What legitimacy does the replacement – known as the acting President – have? The way they are chosen is unclear, they appear to simply be a direct appointee of the Prime Minister (the Constitution seems to confirm this view). 

There could hardly be a clearer admission that the President adds nothing to the political process. After all, why should Parliament, elected by citizens, require anyone else’s rubber stamp in order to make laws? 

Go on, do something

But, some might argue, having a head of state is important in case of political emergencies. 

The political crisis of late 2019 – which ultimately led to the resignation of Joseph Muscat – proved that is not the case. Despite some law experts (fuelled by a fair dose of political motivation, to be fair) calling for President Vella to act to resolve the uncertainty of the time, he announced that the Constitution literally did not allow him to do so. Quoting the law, he declared his own powerlessness, proving in practice that the role of the head of state is that of an impotent bystander, even in times of political crisis.

So what is the use of it all? The President occupies some ceremonial functions, but do we really need them? These come at a pretty high price – the head of state is paid even more than the Prime Minister. And the true cost of this rather expensive ‘person of trust’ is in the maintenance of a staff that spans three separate palaces – in Valletta, San Anton, and Verdala.

Could we reinvent the role of the Maltese President?

Ok, but if we decide that the role of the President is not needed, what then? What do we replace it with?

The idea of having some political structure that lies above the government of the day is not a bad one. Indeed, in a Maltese political context where political power has typically been very centralised in the hands of a Prime Minister, it could be incredibly valuable to have a person or persons overseeing the political process. Certain responsibilities which necessitate the consensus of all Maltese people could well benefit from being entrusted to an institution that is separate from, and above, party politics. 

But no President can ever achieve that – he or she has always been simply another government appointee with no popular mandate or real legitimacy. Reforms introduced in 2020, and set to be put into practice for the first time this year, mean that a two-thirds majority in Parliament is now necessary to choose the head of state. Both parties will need to be involved in the decision – but there is no agreement yet in how to resolve the situation if no agreement is found. More likely than not, the Prime Minister of the day will continue to pick a President who he believes will solve some of his own political problems. 

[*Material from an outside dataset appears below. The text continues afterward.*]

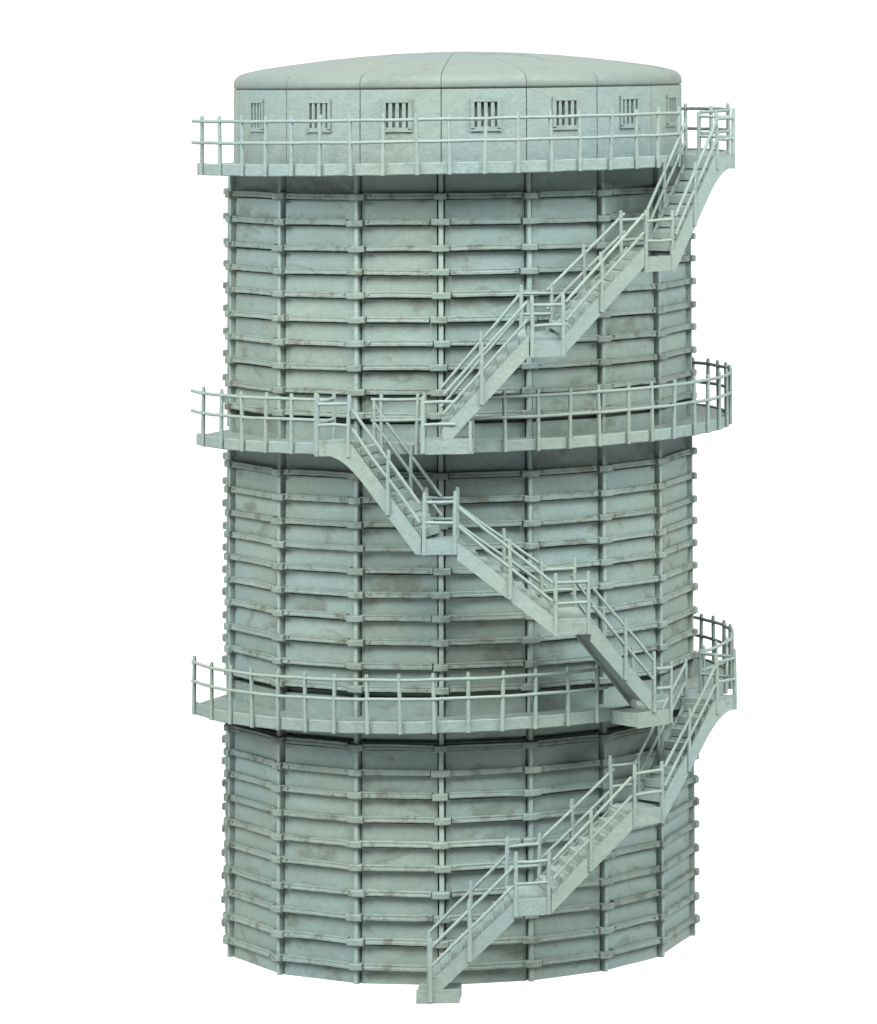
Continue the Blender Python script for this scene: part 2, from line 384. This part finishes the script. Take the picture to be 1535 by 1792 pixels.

Maybe the President could be directly elected by citizens, like in some other countries? This wouldn’t necessarily work either. Unlike in presidential republics such as the United States or France, our system means that President cannot really be directly elected. This would create a politically intolerable situation by which one individual could claim a direct mandate from the people, which would clash with Parliament’s claim to being the most sovereign and representative body. 

Why would the Prime Minister remain the country’s most important executive when a directly-elected superior – who might not necessarily agree with government policy – is hanging around? There are some countries in Europe which practice this, but the structural contradictions that it creates are not ideal.

We don’t need a President – we need some creativity

Potential solutions exist – they require not only constitutional change, but also a change of mindset. They require us to be imaginative, and to move beyond our time-honoured Maltese practice of copy-pasting bits of political systems from foreign countries, to instead come up with a model designed for our own specific context. Any proposals on how to do that, though, will have to be tackled another time.

But hey, the President does at least give out a few medals once a year on Republic Day. On the off chance that this article makes its way to the newly-restored corridors of the Grandmaster’s Palace, I suspect that there will not, unfortunately, be any medals on the way for this spunt writer.